13:娘日時計 午の刻
午ノ刻(十二時)湯上りの図である。
無線摺りにした顔の輪郭に本図では目鼻の線も殊更に淡くひいてある。
娘日時計の五枚の構図はみな女二人の七分身でまとめられているが、構図や配色の点ではこれは一番まとまっているようである。
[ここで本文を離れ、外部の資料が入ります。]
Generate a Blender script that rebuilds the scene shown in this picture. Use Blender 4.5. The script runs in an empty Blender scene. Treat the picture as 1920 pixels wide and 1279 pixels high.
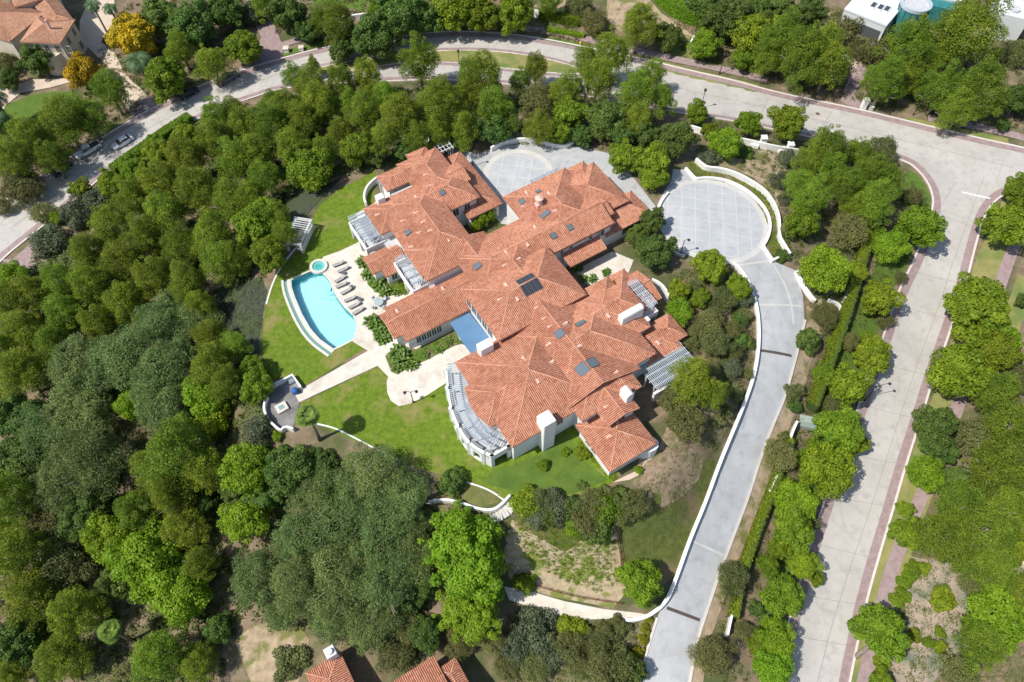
import bpy, bmesh, math, random
import numpy as np
from mathutils import Vector, Matrix
from mathutils.geometry import delaunay_2d_cdt
random.seed(7)
SC = bpy.context.scene
COL = SC.collection
# ------------------------------------------------------------------ camera
F = 1400.; TH = math.radians(32.); ROLL = math.radians(-1.); CZ = 100.
cam = bpy.data.cameras.new('camera'); co = bpy.data.objects.new('camera', cam); COL.objects.link(co)
co.location = (0, 0, CZ)
co.rotation_euler = (Matrix.Rotation(TH, 3, 'X') @ Matrix.Rotation(ROLL, 3, 'Z')).to_euler()
cam.sensor_width = 36.; cam.lens = F*36/1920; cam.clip_start = 1; cam.clip_end = 3000
SC.camera = co
# ------------------------------------------------------------------ sky and sun
SUN_EL = math.radians(55); SUN_AZ = math.radians(24)     # shadows run towards SUN_AZ (from +X, towards +Y)
w = bpy.data.worlds.new('World'); SC.world = w; w.use_nodes = True
nt = w.node_tree; bg = nt.nodes['Background']
sky = nt.nodes.new('ShaderNodeTexSky'); sky.sky_type = 'NISHITA'; sky.sun_disc = False
sky.sun_elevation = SUN_EL; sky.sun_rotation = math.radians(246)
nt.links.new(sky.outputs[0], bg.inputs[0]); bg.inputs[1].default_value = 0.125
sl = bpy.data.lights.new('sun', 'SUN'); sl.energy = 4.5; sl.angle = math.radians(.5); sl.color = (1, .955, .88)
so = bpy.data.objects.new('sun', sl); COL.objects.link(so); so.location = (-60, -30, 120)
so.rotation_euler = Vector((math.cos(SUN_AZ)*math.cos(SUN_EL), math.sin(SUN_AZ)*math.cos(SUN_EL), -math.sin(SUN_EL))).to_track_quat('-Z', 'Y').to_euler()
SC.view_settings.view_transform = 'Standard'; SC.view_settings.look = 'None'
SC.view_settings.exposure = .2; SC.view_settings.gamma = 1
SC.cycles.max_bounces = 5; SC.cycles.diffuse_bounces = 3; SC.cycles.transparent_max_bounces = 6
# ------------------------------------------------------------------ photo pixel <-> world (authoring aid)
_c, _s = math.cos(TH), math.sin(TH); _cr, _sr = math.cos(ROLL), math.sin(ROLL)
RA = (_cr, _sr*_c, _sr*_s); UA = (-_sr, _cr*_c, _cr*_s); FA = (0, _s, -_c)
def P(px, py, z=0.):
    x = (px-960)/F; y = -(py-639.5)/F
    d = [FA[i]+x*RA[i]+y*UA[i] for i in range(3)]
    t = (z-CZ)/d[2]
    return (t*d[0], t*d[1], z)
def depth(p): return p[1]*FA[1]+(p[2]-CZ)*FA[2]
AX = math.radians(31.); CA, SA = math.cos(AX), math.sin(AX)
O = P(960, 640, 0)
def W(a, b, z=0.): return (O[0]+a*CA+b*SA, O[1]+a*SA-b*CA, z)
def toAB(p):
    x = p[0]-O[0]; y = p[1]-O[1]; return x*CA+y*SA, x*SA-y*CA
# ------------------------------------------------------------------ terrain height
CTRL = [(30,430,-10),(150,330,-10),(250,260,-10),(400,170,-9.5),(560,110,-9),(700,110,-9),(850,90,-9),(1050,95,-9),(1250,150,-9),(1500,205,-9),
 (1750,270,-9),(1880,320,-9),(1740,480,-9.5),(1700,650,-11),(1640,850,-13),(1580,1000,-14.5),(1530,1200,-16.5),(1900,700,-10),(1900,500,-9),(1870,1200,-16),(1800,950,-13),
 (1330,400,-.6),(1280,330,-.4),(1450,520,-1.4),(1460,650,-3),(1440,760,-4.8),(1385,900,-7.3),(1325,1040,-9.6),(1275,1200,-12),(1240,1279,-13),
 (200,700,-11),(100,1000,-15),(300,1200,-18),(600,1000,-9),(800,1050,-8),(700,1200,-12),(1000,1135,-10),(1150,1150,-10.3),(1100,1230,-12.5),(1080,1020,-5),(900,1000,-5),
 (430,600,-4),(250,500,-8),(440,420,-5),(380,300,-7.5),(600,220,-6),(900,200,-5.5),(1150,220,-5),(1300,262,-4),(1420,300,-2.5),(1550,400,-4.5),(1600,600,-6.8),(1555,750,-9),
 (1480,950,-12),(60,60,-8),(1300,20,-6),(1700,20,-6),(800,10,-7),(400,20,-8),(640,1260,-12.5),(830,1260,-12.5),(1200,1000,-4.5),(1260,880,-4),(1360,640,-2.2),(1330,760,-2.6),
 (30,700,-12),(30,1250,-20),(500,900,-5),(430,780,-5),(350,900,-10),(480,1180,-14),(1400,480,-1),(1750,1279,-17)]
cp = np.array([P(*c) for c in CTRL])
far = [(x, y, -12.) for x, y in ((-220,-120),(0,-130),(220,-120),(-240,100),(260,100),(-240,300),(0,300),(260,300))]
cp = np.vstack([cp, np.array(far)])
def tps(d2): return np.where(d2 > 1e-9, .5*d2*np.log(np.maximum(d2, 1e-9)), 0)
n_ = len(cp); S_ = 50.
xy = cp[:, :2]/S_
K_ = tps(((xy[:, None]-xy[None])**2).sum(-1)) + np.eye(n_)*.02
Pm = np.hstack([np.ones((n_, 1)), xy])
Am = np.zeros((n_+3, n_+3)); Am[:n_, :n_] = K_; Am[:n_, n_:] = Pm; Am[n_:, :n_] = Pm.T
sol = np.linalg.solve(Am, np.concatenate([cp[:, 2], np.zeros(3)]))
PAD = [(700,305),(640,345),(590,385),(556,420),(530,500),(505,560),(490,620),(496,690),(497,745),(500,800),(550,815),(600,800),(690,838),(745,865),(840,895),(945,930),
 (1010,935),(1100,930),(1150,908),(1215,880),(1262,800),(1300,735),(1312,680),(1300,620),(1290,570),(1262,520),(1250,440),(1235,400),(1215,350),(1180,300),(1120,275),(1000,262),(930,272),(860,262),(800,262)]
pad = np.array([P(x, y, 0)[:2] for x, y in PAD])
def poly_dist(px_, py_, poly):
    """signed distance (outside > 0), vectorised"""
    d = np.full(px_.shape, 1e9); ins = np.zeros(px_.shape, bool); n = len(poly)
    for i in range(n):
        x0, y0 = poly[i]; x1, y1 = poly[(i+1) % n]
        ex, ey = x1-x0, y1-y0
        t = np.clip(((px_-x0)*ex+(py_-y0)*ey)/(ex*ex+ey*ey+1e-12), 0, 1)
        d = np.minimum(d, np.hypot(px_-x0-t*ex, py_-y0-t*ey))
        c = ((y0 > py_) != (y1 > py_)) & (px_ < (x1-x0)*(py_-y0)/(y1-y0+1e-12)+x0)
        ins ^= c
    return np.where(ins, -d, d)
def hraw(x, y):
    x = np.asarray(x, float); y = np.asarray(y, float); sh = x.shape; x = x.ravel(); y = y.ravel()
    q = np.stack([x, y], 1)/S_; z = np.zeros(len(x))
    for i in range(0, len(x), 20000):
        qq = q[i:i+20000]
        z[i:i+20000] = tps(((qq[:, None]-xy[None])**2).sum(-1))@sol[:n_] + sol[n_] + qq@sol[n_+1:]
    z = np.clip(z, -24, 1)
    d = poly_dist(x, y, pad); t = np.clip(d/9., 0, 1); t = t*t*(3-2*t)
    return (z*t).reshape(sh)
GX0, GY0, GS, GNX, GNY = -225., -105., 1.5, 300, 290
gx = GX0+np.arange(GNX+1)*GS; gy = GY0+np.arange(GNY+1)*GS
GXX, GYY = np.meshgrid(gx, gy); GZ = hraw(GXX, GYY)
def hg(x, y):
    fx = min(max((x-GX0)/GS, 0), GNX-.001); fy = min(max((y-GY0)/GS, 0), GNY-.001)
    i = int(fx); j = int(fy); u = fx-i; v = fy-j
    a, b, c, d = GZ[j, i], GZ[j, i+1], GZ[j+1, i+1], GZ[j+1, i]
    if u >= v: return float(a+(b-a)*u+(c-b)*v)
    return float(a+(c-d)*u+(d-a)*v)
def G(px, py, dz=0.):
    """point of the terrain seen at a photo pixel"""
    z = 2.; p = P(px, py, z)
    while z > -30:
        z2 = z-.5; q = P(px, py, z2)
        if q[2] <= hg(q[0], q[1])+dz:
            lo, hi = z2, z
            for _ in range(10):
                m = (lo+hi)/2; q = P(px, py, m)
                if m <= hg(q[0], q[1])+dz: lo = m
                else: hi = m
            return (q[0], q[1], hg(q[0], q[1])+dz)
        z = z2
    return p
# ------------------------------------------------------------------ object helpers
def tag(o, label=None, cat=None, group=None, kind=None):
    if label: o['label'] = label
    if cat: o['category'] = cat
    if group: o['group'] = group
    if kind: o['kind'] = kind
    return o
def empty(name, loc, label, cat, group=None, rz=0., sc=1.):
    o = bpy.data.objects.new(name, None); COL.objects.link(o); o.location = loc; o.rotation_euler[2] = rz; o.scale = (sc, sc, sc)
    o.empty_display_size = .3
    return tag(o, label, cat, group)
WROOT = {}      # things whose parts are modelled in world coordinates
def wroot(o):
    WROOT[o.name] = Matrix.LocRotScale(o.location, o.rotation_euler, o.scale).inverted(); return o
class MB:
    def __init__(s): s.v = []; s.f = []; s.m = []; s.uv = []
    def poly(s, pts, mi=0, uv=None):
        n = len(s.v); s.v += [tuple(p) for p in pts]; s.f.append(tuple(range(n, n+len(pts)))); s.m.append(mi); s.uv.append(uv or [(0, 0)]*len(pts))
    def mesh(s, pts, faces, mi=0):
        n = len(s.v); s.v += [tuple(p) for p in pts]
        for f in faces: s.f.append(tuple(n+i for i in f)); s.m.append(mi); s.uv.append([(0, 0)]*len(f))
    def box(s, x0, x1, y0, y1, z0, z1, mi=0, T=None):
        p = [(x0,y0,z0),(x1,y0,z0),(x1,y1,z0),(x0,y1,z0),(x0,y0,z1),(x1,y0,z1),(x1,y1,z1),(x0,y1,z1)]
        if T: p = [T(*q) for q in p]
        s.mesh(p, [(0,3,2,1),(4,5,6,7),(0,1,5,4),(1,2,6,5),(2,3,7,6),(3,0,4,7)], mi)
    def bar(s, p, q, w=.1, h=None, mi=0, up=(0,0,1)):
        h = h or w; p = Vector(p); q = Vector(q); d = (q-p)
        if d.length < 1e-6: return
        d.normalize(); u = Vector(up)
        if abs(d.dot(u)) > .98: u = Vector((1,0,0))
        r = d.cross(u).normalized(); u = r.cross(d)
        pts = [x+r*(sx*w/2)+u*(sy*h/2) for x in (p, q) for sx, sy in ((-1,-1),(1,-1),(1,1),(-1,1))]
        s.mesh(pts, [(0,1,2,3),(4,7,6,5),(0,4,5,1),(1,5,6,2),(2,6,7,3),(3,7,4,0)], mi)
    def tube(s, pts, rads, n=8, mi=0, cap=True):
        pts = [Vector(p) for p in pts]; rings = []
        for i, p in enumerate(pts):
            d = (pts[min(i+1, len(pts)-1)]-pts[max(i-1, 0)]).normalized()
            u = Vector((0,0,1)) if abs(d.z) < .9 else Vector((1,0,0))
            r = d.cross(u).normalized(); u = r.cross(d)
            rings.append([p+(r*math.cos(2*math.pi*k/n)+u*math.sin(2*math.pi*k/n))*rads[i] for k in range(n)])
        v = [x for r in rings for x in r]; f = []
        for i in range(len(pts)-1):
            for k in range(n): f.append((i*n+k, i*n+(k+1) % n, (i+1)*n+(k+1) % n, (i+1)*n+k))
        if cap: f.append(tuple(range(n))[::-1]); f.append(tuple((len(pts)-1)*n+k for k in range(n)))
        s.mesh(v, f, mi)
    def prism(s, poly, z0, z1, mi=0, mtop=None):
        """vertical prism on a world xy polygon"""
        n = len(poly); v = [(x, y, z0) for x, y in poly]+[(x, y, z1) for x, y in poly]
        s.mesh(v, [(i, (i+1) % n, n+(i+1) % n, n+i) for i in range(n)]+[tuple(range(n))[::-1]], mi)
        s.mesh(v[n:], [tuple(range(n))], mi if mtop is None else mtop)
    def build(s, name, mats, parent=None, smooth=False, recalc=True):
        me = bpy.data.meshes.new(name); me.from_pydata(s.v, [], s.f)
        if not isinstance(mats, (list, tuple)): mats = [mats]
        for m in mats: me.materials.append(m)
        me.polygons.foreach_set('material_index', s.m)
        ul = me.uv_layers.new(name='UVMap'); fl = [c for uv in s.uv for p in uv for c in p]
        ul.data.foreach_set('uv', fl)
        if smooth: me.polygons.foreach_set('use_smooth', [True]*len(s.f))
        if recalc:
            bm = bmesh.new(); bm.from_mesh(me)
            if smooth: bmesh.ops.remove_doubles(bm, verts=bm.verts, dist=1e-5)
            bmesh.ops.recalc_face_normals(bm, faces=bm.faces); bm.to_mesh(me); bm.free()
        me.update()
        o = bpy.data.objects.new(name, me); COL.objects.link(o)
        if parent:
            o.parent = parent
            if parent.name in WROOT: o.matrix_parent_inverse = WROOT[parent.name]
        return o
def kids(o): return [c for c in bpy.data.objects if c.parent == o]
def dup(root, rchildren, loc, rz, sc, label, group):
    r = root.copy(); COL.objects.link(r); r.location = loc; r.rotation_euler = (0, 0, rz); r.scale = (sc, sc, sc) if not isinstance(sc, tuple) else sc
    r['label'] = label
    if group: r['group'] = group
    for ch, subs in rchildren:
        c = ch.copy(); COL.objects.link(c); c.parent = r
        for g in subs:
            d = g.copy(); COL.objects.link(d); d.parent = c
    return r
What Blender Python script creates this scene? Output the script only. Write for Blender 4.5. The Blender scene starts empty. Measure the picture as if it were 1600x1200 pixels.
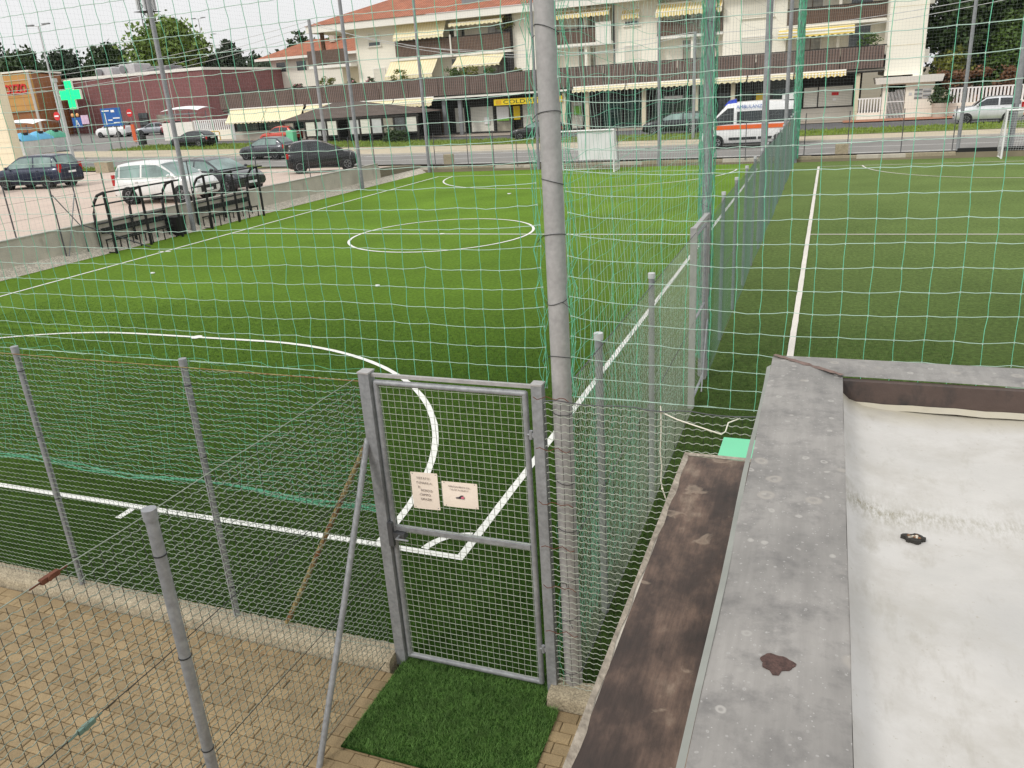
import bpy, bmesh, math, random
import numpy as np
from mathutils import Vector, Matrix
random.seed(7); RNG = np.random.default_rng(7)
R = math.radians
scene = bpy.context.scene

# ------------------------------------------------------------------ camera
cam_d = bpy.data.cameras.new('camera'); cam = bpy.data.objects.new('camera', cam_d)
scene.collection.objects.link(cam); scene.camera = cam
cam_d.sensor_fit = 'HORIZONTAL'; cam_d.sensor_width = 36.0
cam_d.lens = 1246.85 / 1600 * 36.0
cam_d.clip_start = 0.05; cam_d.clip_end = 3000
_r = Vector((0.9344556, 0.3508318, -0.0609074)); _u = Vector((-0.0681701, 0.3441476, 0.9364375)); _f = Vector((-0.3494932, 0.8709073, -0.3455069))
CAM = Vector((3.0963, -6.0591, 4.2751))
cam.matrix_world = Matrix(((_r.x, _u.x, -_f.x, CAM.x), (_r.y, _u.y, -_f.y, CAM.y), (_r.z, _u.z, -_f.z, CAM.z), (0, 0, 0, 1)))

# ------------------------------------------------------------------ overcast daylight
SUN_EL, SUN_AZ = 42.0, 212.0          # compass-like: azimuth clockwise from +Y; the sun stands behind and left of the camera
w = bpy.data.worlds.new('World'); scene.world = w; w.use_nodes = True
nt = w.node_tree; N = nt.nodes; Lk = nt.links
bg = N['Background']
sky = N.new('ShaderNodeTexSky'); sky.sky_type = 'NISHITA'; sky.sun_disc = False
sky.sun_elevation = R(SUN_EL); sky.sun_rotation = R(SUN_AZ); sky.dust_density = 4.0; sky.air_density = 1.0
hs = N.new('ShaderNodeHueSaturation'); hs.inputs['Saturation'].default_value = 0.35
Lk.new(sky.outputs[0], hs.inputs['Color'])
# even cloud deck with the standard overcast brightening towards the zenith
tc = N.new('ShaderNodeTexCoord'); sx = N.new('ShaderNodeSeparateXYZ'); Lk.new(tc.outputs['Generated'], sx.inputs[0])
mr = N.new('ShaderNodeMapRange'); mr.inputs['From Min'].default_value = 0.0; mr.inputs['From Max'].default_value = 1.0
mr.inputs['To Min'].default_value = 7.8; mr.inputs['To Max'].default_value = 11.0; Lk.new(sx.outputs['Z'], mr.inputs['Value'])
cl = N.new('ShaderNodeTexNoise'); cl.inputs['Scale'].default_value = 2.2; cl.inputs['Detail'].default_value = 5; Lk.new(tc.outputs['Generated'], cl.inputs['Vector'])
cm = N.new('ShaderNodeMapRange'); cm.inputs['From Min'].default_value = .3; cm.inputs['From Max'].default_value = .7; cm.inputs['To Min'].default_value = .93; cm.inputs['To Max'].default_value = 1.05; Lk.new(cl.outputs['Fac'], cm.inputs['Value'])
mu = N.new('ShaderNodeMath'); mu.operation = 'MULTIPLY'; Lk.new(mr.outputs[0], mu.inputs[0]); Lk.new(cm.outputs[0], mu.inputs[1])
cc = N.new('ShaderNodeCombineColor'); 
for i, k in enumerate((1.0, 1.0, 1.005)):
    m2 = N.new('ShaderNodeMath'); m2.operation = 'MULTIPLY'; m2.inputs[1].default_value = k; Lk.new(mu.outputs[0], m2.inputs[0]); Lk.new(m2.outputs[0], cc.inputs[i])
mx = N.new('ShaderNodeMix'); mx.data_type = 'RGBA'; mx.inputs['Factor'].default_value = 0.88
Lk.new(hs.outputs[0], mx.inputs[6]); Lk.new(cc.outputs[0], mx.inputs[7])
Lk.new(mx.outputs[2], bg.inputs['Color']); bg.inputs['Strength'].default_value = 0.12

sd = bpy.data.lights.new('sun', 'SUN'); sun = bpy.data.objects.new('sun', sd); scene.collection.objects.link(sun)
sd.energy = 1.5; sd.angle = R(12); sd.color = (1.0, 0.96, 0.9)
_a = R(SUN_AZ); _sv = Vector((math.sin(_a) * math.cos(R(SUN_EL)), math.cos(_a) * math.cos(R(SUN_EL)), math.sin(R(SUN_EL))))
sun.rotation_euler = (-_sv).to_track_quat('-Z', 'Y').to_euler()
sun.location = (-20, -30, 40)
vs = scene.view_settings; vs.view_transform = 'Standard'; vs.look = 'None'; vs.gamma = 1.0; vs.exposure = 0.0; vs.use_curve_mapping = False
scene.cycles.max_bounces = 8; scene.cycles.transparent_max_bounces = 16

# ------------------------------------------------------------------ materials
def lin(c): 
    return tuple(((v / 255) / 12.92 if v / 255 <= .04045 else ((v / 255 + .055) / 1.055) ** 2.4) for v in c)
MATS = {}
def _new(name):
    m = bpy.data.materials.new(name); m.use_nodes = True
    n = m.node_tree.nodes; b = n['Principled BSDF']
    g = n.new('ShaderNodeNewGeometry')
    return m, n, m.node_tree.links, b, g
def _noise(n, l, g, scale, detail=4, rough=.6, stretch=None):
    t = n.new('ShaderNodeTexNoise'); t.inputs['Scale'].default_value = scale; t.inputs['Detail'].default_value = detail; t.inputs['Roughness'].default_value = rough
    if stretch:
        mp = n.new('ShaderNodeMapping'); mp.inputs['Scale'].default_value = stretch; l.new(g.outputs['Position'], mp.inputs[0]); l.new(mp.outputs[0], t.inputs['Vector'])
    else: l.new(g.outputs['Position'], t.inputs['Vector'])
    return t.outputs['Fac']
def _ramp(n, l, fac, stops):
    r = n.new('ShaderNodeValToRGB'); e = r.color_ramp.elements
    while len(e) < len(stops): e.new(.5)
    for i, (p, c) in enumerate(stops): e[i].position = p; e[i].color = (*c[:3], 1)
    l.new(fac, r.inputs[0]); return r.outputs[0]
def _mix(n, l, fac, a, b, mode='MIX'):
    m = n.new('ShaderNodeMix'); m.data_type = 'RGBA'; m.blend_type = mode
    for i, s in ((0, fac), (6, a), (7, b)):
        if isinstance(s, (int, float)): m.inputs[i].default_value = s
        elif isinstance(s, tuple): m.inputs[i].default_value = (*s[:3], 1)
        else: l.new(s, m.inputs[i])
    return m.outputs[2]
def _bump(n, l, b, h, strength, dist):
    bp = n.new('ShaderNodeBump'); bp.inputs['Strength'].default_value = strength; bp.inputs['Distance'].default_value = dist
    l.new(h, bp.inputs['Height']); l.new(bp.outputs[0], b.inputs['Normal'])
def sc(c, k): return tuple(min(1, v * k) for v in c)
def M(name, rgb, rough=.6, metal=0., var=.15, scale=3., bump=0., bscale=60., fine=0., fscale=80., stretch=None, spec=.5, coat=0., grime=None, objvar=0.):
    if name in MATS: return MATS[name]
    m, n, l, b, g = _new(name); c = lin(rgb)
    col = _ramp(n, l, _noise(n, l, g, scale, 5, .6, stretch), [(.25, sc(c, 1 - var)), (.75, sc(c, 1 + var))])
    if fine: col = _mix(n, l, 1.0, col, _ramp(n, l, _noise(n, l, g, fscale, 2), [(.3, (1 - fine,) * 3), (.7, (1 + fine * .5,) * 3)]), 'MULTIPLY')
    if grime:
        f = _ramp(n, l, _noise(n, l, g, grime[1], 6, .65, grime[3] if len(grime) > 3 else None), [(grime[2], (0,) * 3), (min(1, grime[2] + .18), (1,) * 3)])
        col = _mix(n, l, f, col, lin(grime[0]))
    if objvar:
        oi = n.new('ShaderNodeObjectInfo'); v = _ramp(n, l, oi.outputs['Random'], [(0, (1 - objvar,) * 3), (1, (1 + objvar * .6,) * 3)])
        col = _mix(n, l, 1.0, col, v, 'MULTIPLY')
    l.new(col, b.inputs['Base Color']); b.inputs['Roughness'].default_value = rough; b.inputs['Metallic'].default_value = metal
    b.inputs['Specular IOR Level'].default_value = spec; b.inputs['Coat Weight'].default_value = coat
    if bump: _bump(n, l, b, _noise(n, l, g, bscale, 3), bump, .01)
    MATS[name] = m; return m
def emis(name, rgb, s):
    m, n, l, b, g = _new(name); b.inputs['Base Color'].default_value = (*lin(rgb), 1); b.inputs['Emission Color'].default_value = (*lin(rgb), 1); b.inputs['Emission Strength'].default_value = s
    MATS[name] = m; return m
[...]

かきあげられた髪、一人は立ち姿で耳もとのしめりに手拭をあて、一人はしゃがんで朱唇に糠袋をくわえながら手拭をしぼる-それぞれの仕草にも無理がない。
※喜多川歌麿
江戸時代の日本で活躍した浮世絵師の代表的な一人。
姓は北川、後に喜多川、幼名は市太郎、のち、勇助(または勇記)と改め、名は信美。
初号は豊章といい、歌麻呂、哥麿とも号す。
通常は「うたまろ」と読むが、秘画本には「うたまる」としているものもある。
俳諧では石要、木燕、燕岱斎、狂歌名は筆の綾丸、紫屋と号して、蔦屋重三郎とともに吉原連に属した。
国際的にもよく知られる浮世絵師として、葛飾北斎と並び称される。
繊細で優麗な描線を特徴とし、さまざまな姿態、表情の女性美を追求した美人画の大家である。